The council may also be called upon to help communities with particular issues. Its publication last year on security has helped a number of communities brief governments, or other agencies, about protecting Jews.

“There are certain countries where there are diplomatic problems either about how they relate to certain issues or even accessibility to the Jewish community. In those, it is about how we open doors. In others, it is about how we get terms of discussion right.”

In Africa, the CJC has been making contact not only with Jewish communities but also increasingly with groups that believe they have Jewish roots — such as the Lemba in South Africa, or some of Nigeria’s Igbo. 

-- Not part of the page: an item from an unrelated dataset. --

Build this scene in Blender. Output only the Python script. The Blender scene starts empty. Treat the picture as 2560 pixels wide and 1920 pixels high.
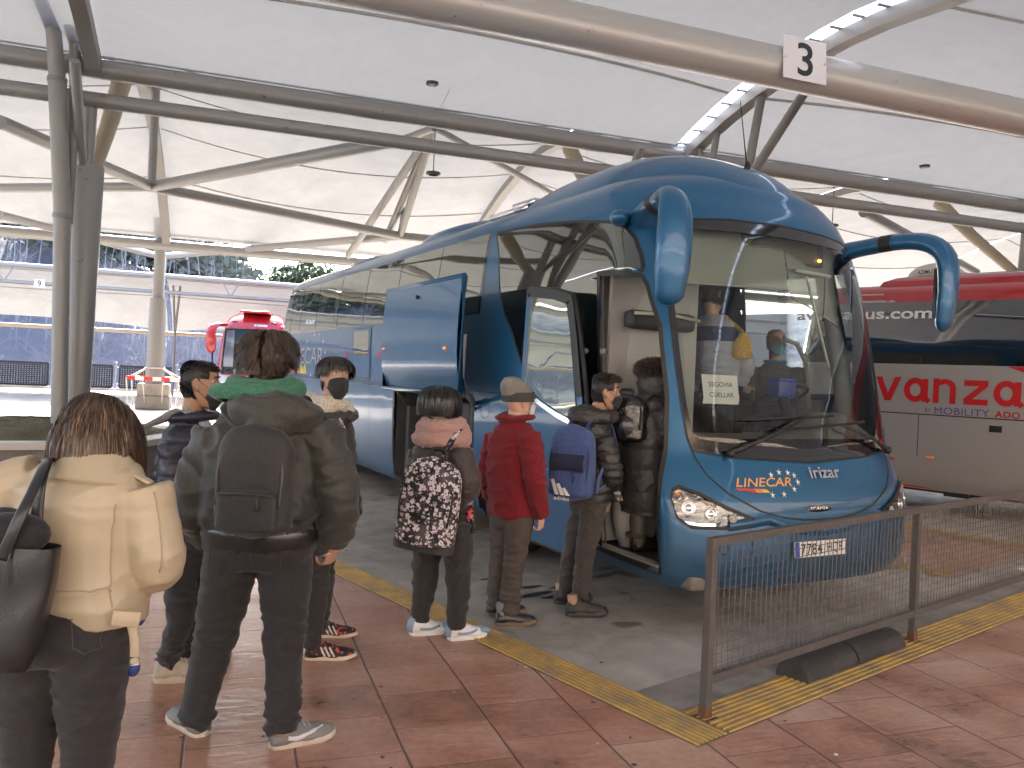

“In the Congo we even have someone who sees themselves as a Jewish member of the government,” he says. “You have got communities too in Ghana. There is a whole variety of different people who either feel some close association or have some antecedents who are Jewish. A number of these people are very supportive and helpful to communities. There is no reason why we shouldn’t encourage and foster goodwill where we can.”

Learning about the settlement of Jews across the globe has been “enlivening and amazing”, the peer reveals. “I think it’s to our detriment that we haven’t had as much appreciation for the way in which Jewish life has flourished across the world.”

In particular, Indian Jewry fascinates him. “If you look at where those communities came from, the story is extraordinary. It is important to understand that India is a country which has eschewed antisemitism. We have plans to celebrate and mark that.

“A country based around the Hindu civilisation has been the great example of a nation in which antisemitism has never taken hold, despite attempts of some Europeans to import it in latter years. That’s remarkable.”